Ford v. Kendall Borough School Dist., 121 Pa. 543 (1888), held that a school district was not responsible for the negligence of its employes. The court was concerned with a substantive right and not with the question of the enforcibility of a judgment against a public agency.
Although O’Donnell v. School District of Cass Twp., 133 Pa. 162 (1890), acknowledged that execution on a judgment against a school district could not be had by a sale of public property, the court recognized the method *53of execution by mandamus and attachment provided by the Act of May 8,1854, P. L. 617.
Although we are not now faced with the problem of execution, we point out that the present School Code of 1911, supra, sec. 514, provides for the collection of any judgment recovered against money in the hands of the school directors. Although the Lien Act of 1923 was intended to be “a complete and exclusive system in itself, so far as relates to tax and municipal claims”: sec. 41; the section providing the method of execution by levari facias, section 28 of the Act of 1923, 53 PS §2048, is in general language and does not necessarily prevail over section 514 of the School Code.
In Wilkinsburg Borough v. School Dist., supra, the court said (p. 201) :
“Though the Act of 1923 in turn repeals legislation in conflict with its general terms, it may be said that such general statute without negative words, though containing a clause repealing all laws inconsistent therewith, cannot operate to set aside a previous statute which is particular, even though the provisions of the one are different from the other: Com. v. P. & E. R. R., 164 Pa. 252. It is against reason to suppose that the legislature, in framing a general system for the collection of municipal claims throughout the State, intended to repeal an act passed to meet special circumstances, or having a special object in view: Brown v. County Commissioners, 21 Pa. 37; Endlich on Interpretation of Statutes, pages 223, 303.”

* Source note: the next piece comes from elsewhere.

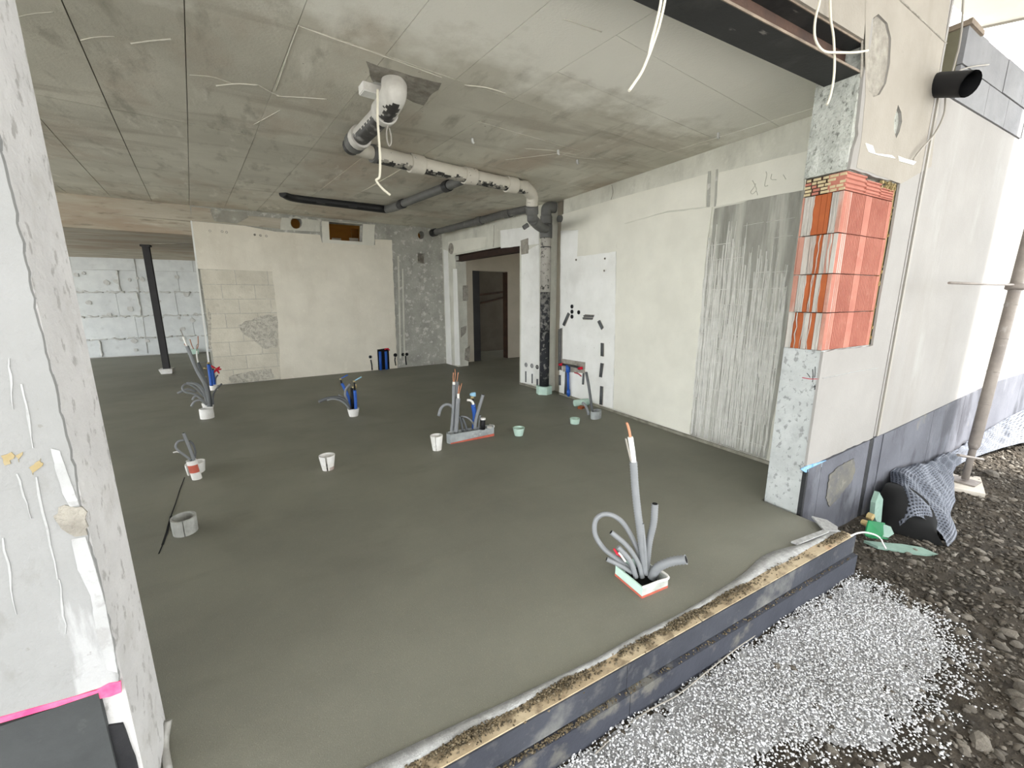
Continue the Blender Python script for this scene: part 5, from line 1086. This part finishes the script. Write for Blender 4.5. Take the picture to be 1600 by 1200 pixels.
du = np.cumsum(np.r_[0, np.linalg.norm(np.diff(S_[:, NV//2], axis=0), axis=1)]); dv = np.cumsum(np.r_[0, np.linalg.norm(np.diff(S_[NU//3], axis=0), axis=1)])
nr = np.cross(np.gradient(S_, axis=0), np.gradient(S_, axis=1)); nr /= np.linalg.norm(nr, axis=2, keepdims=True)+1e-9; nr[nr[..., 2] < 0] *= -1
pt = .021; UU, VV = np.meshgrid(du, dv, indexing='ij'); row = np.floor(VV/pt); lu = ((UU+pt/2*(row % 2)) % pt)/pt-.5; lv = (VV % pt)/pt-.5
dm = np.clip(1-((lu*2)**2+(lv*2)**2)/.42, 0, 1)
wr_ = np.sin(np.pi*np.linspace(.04, .96, NV))[None, :]*(.02*np.sin(UU*9+VV*5)*np.sin(VV*11+1)+.014*np.sin(UU*23-VV*9)+.01*np.sin(UU*37+VV*21))
S2 = S_+nr*(-.009*np.minimum(dm*2, 1)+wr_)[..., None]
I, J = np.meshgrid(np.arange(NU-1), np.arange(NV-1), indexing='ij'); q = (I*NV+J).ravel()
S2[..., 1] = np.minimum(S2[..., 1], 1.392)
F = np.stack([q, q+NV, q+NV+1, q+1], -1); org = np.array([4.6, 1.2, -.2])
mm = bpy.data.materials.new('membrane'); mm.use_nodes = True; MATS['membrane'] = mm
nt = mm.node_tree; at = nt.nodes.new('ShaderNodeVertexColor'); at.layer_name = 'dimple'; mx = nt.nodes.new('ShaderNodeMix'); mx.data_type = 'RGBA'
mx.inputs[6].default_value = lin((92, 97, 108)); mx.inputs[7].default_value = lin((16, 18, 24)); nt.links.new(at.outputs[0], mx.inputs[0]); nt.links.new(mx.outputs[2], nt.nodes['Principled BSDF'].inputs['Base Color'])
nt.nodes['Principled BSDF'].inputs['Roughness'].default_value = .55
dmn = thing('drainage_membrane', 'dark dimpled drainage membrane folded along the foot of the white facade', 'membrane', org)
sh_ = mesh_np('sheet', S2.reshape(-1, 3)-org, F, 'membrane', dmn)
ca = sh_.data.color_attributes.new('dimple', 'FLOAT_COLOR', 'POINT'); cv = np.ones((NU*NV, 4), np.float32); cv[:, :3] = np.clip(dm*2.2-.2, 0, 1).reshape(-1, 1); ca.data.foreach_set('color', cv.ravel())
# near-black sheet inside the open end of the fold
fk = np.array([[(4.1, 1.3, -.27), (4.2, 1.32, -.1), (4.3, 1.33, .0), (4.46, 1.34, -.02)], [(4.05, 1.2, -.27), (4.12, 1.2, -.12), (4.28, 1.2, -.02), (4.42, 1.22, .0)], [(4.06, 1.08, -.27), (4.12, 1.06, -.18), (4.22, 1.04, -.14), (4.4, 1.08, -.07)], [(4.1, .9, -.27), (4.12, .88, -.262), (4.16, .94, -.2), (4.3, .98, -.17)]])
R_ = cr(fk, np.linspace(0, 3, 24)); R_ = np.stack([cr(r_.copy(), np.linspace(0, 3, 20)) for r_ in R_])
I, J = np.meshgrid(np.arange(23), np.arange(19), indexing='ij'); q = (I*20+J).ravel(); bk_ = mesh_np('fold_interior', R_.reshape(-1, 3)-org, np.stack([q, q+20, q+21, q+1], -1), 'bore', dmn)
# mint foam strips, green plastic piece, stones of foam, cable
o = [yv(*q, 1.2) for q in ((1366, 806), (1368, 786), (1374, 769), (1380, 780), (1377, 815), (1372, 820))]
tag(obj('foam_strip', MB().prism(o, (0, .03, 0)), 'mint_outdoor', None, o[0]), 'narrow upright mint foam strip beside the folded membrane', 'foam strip')
o = [onz(*q, -.235) for q in ((1350, 844), (1375, 847), (1410, 850), (1440, 855), (1466, 866), (1448, 866), (1410, 860), (1372, 854))]
tag(obj('foam_strip', MB().prism(o, (0, 0, -.02)), 'mint_outdoor', None, o[0]), 'long pale mint foam strip lying on the soil in front of the membrane', 'foam strip')
o = [yv(*q, 1.04) for q in ((1381, 820), (1392, 823), (1397, 834), (1388, 840), (1378, 838))]
tag(obj('foam_lump', MB().prism(o, (0, .05, 0)), 'mint_outdoor', None, o[3]), 'rounded pale mint foam lump right of the green plastic piece', 'foam lump')
G0, G1, G2, G3 = yv(1352, 836, 1.06), yv(1379, 838, 1.0), yv(1378, 817, 1.02), yv(1358, 814, 1.08)
gt = thing('green_piece', 'bright green bent plastic piece on the soil by the slab corner', 'plastic piece', G0)
obj('front_face', MB().prism([G0, G1, G2, G3], (.004, .008, 0)), 'green_plastic', gt); obj('side_face', MB().prism([G1, yv(1384, 832, 1.1), yv(1383, 818, 1.1), G2], (.008, .004, 0)), 'green_plastic', gt)
obj('bottom_lip', MB().prism([G0, G1, G1+Vector((0, -.03, 0)), G0+Vector((0, -.03, 0))], (0, 0, -.006)), 'green_plastic', gt)
for u, v, s_, lb in ((1364, 809, .028, 'pale cream foam lump above the green plastic piece'), (1355, 818, .022, 'yellow foam crumb at the left of the green plastic piece')):
    c = yv(u, v, 1.1); r_ = random.Random(u); o = [c+Vector((math.cos(a)*s_*r_.uniform(.7, 1.1), 0, math.sin(a)*s_*r_.uniform(.7, 1.1))) for a in [k*.785 for k in range(8)]]
    tag(obj('foam_lump', MB().prism(o, (0, .03, 0)), 'foam_yellow', None, c), lb, 'foam lump')
p = [yv(*q, 1.0) for q in ((1330, 837), (1340, 833), (1352, 832), (1368, 836), (1376, 842), (1380, 850), (1384, 857))]
tag(obj('white_cable', MB().tube(smooth_path(p, 5), .005, seg=7), 'cable_white', None, p[0]), 'white cable arching from the slab corner to the soil', 'cable')

# ---- building prop
pb = onz(1507, 752, -.185); hd = yv(1587, 448, pb.y); dr_ = (hd-pb).normalized()
pp = thing('building_prop', 'grey steel building prop standing in front of the white facade', 'prop', pb)
L0 = .35; obj('inner_tube', MB().tube([pb+dr_*.02, pb+dr_*.7], .027, seg=14), 'prop_steel', pp)
obj('outer_tube', MB().tube([pb+dr_*.32, pb+dr_*.36, pb+dr_*4.2], [.03, .042, .042], seg=16), 'prop_steel', pp)
obj('adjusting_collar', MB().tube([hd-dr_*.03, hd-dr_*.02, hd+dr_*.02, hd+dr_*.03], [.048, .066, .066, .048], seg=16), 'prop_steel', pp)
obj('handle', MB().tube([yv(1483, 442, pb.y), yv(1583, 445, pb.y)], .009, seg=8), 'prop_steel', pp)
obj('pin', MB().tube([yv(1497, 711, pb.y-.02), yv(1536, 718, pb.y-.02)], .012, seg=8), 'prop_steel', pp)
obj('base_plate', MB().obox(pb+Z*.004, (.09, 0, 0), (0, .09, 0), Z*.005), 'prop_steel', pp)
for k in range(4): collar(pp, pb+dr_*(.75+.3*k), pb+dr_*(.76+.3*k), .044, 'prop_steel', 'weld_ring')
o = [onz(*q, -.19) for q in ((1475, 730), (1480, 760), (1540, 772), (1532, 745), (1520, 738))]
tag(obj('base_board', MB().prism(o, (0, 0, -.04)), 'prop_plate', None, pb-Z*.02), 'pale square board lying under the foot of the steel prop', 'board')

It would be logical to hold that the legislature, under the general provisions of the Act of 1923, did not intend to repeal the special method of execution provided by the School Code and thus abrogate the settled rule prohibiting the sale of public property through a writ of levari facias. However, the question of whether the method of execution provided by section 514 of the School Code is available to a judgment in rem under the Municipal Lien Act must be reserved for a future decision.
*54The cases cited by defendant, Williams v. Controllers, 18 Pa. 275 (1852), and Patterson & Co. v. The Pennsylvania Reform School, 92 Pa. 229 (1879), holding that a mechanic’s lien may not be levied against public property because execution would be impossible, are distinguishable. Since a sale of the property levied upon was the only method of execution under a mechanic’s lien, in the absence of express statutory authorization the court refused to allow a mechanic’s lien to be filed against public property, in view of the public policy prohibiting an execution sale of such property.
The rule for judgment for want of a sufficient affidavit of defense is therefore made absolute.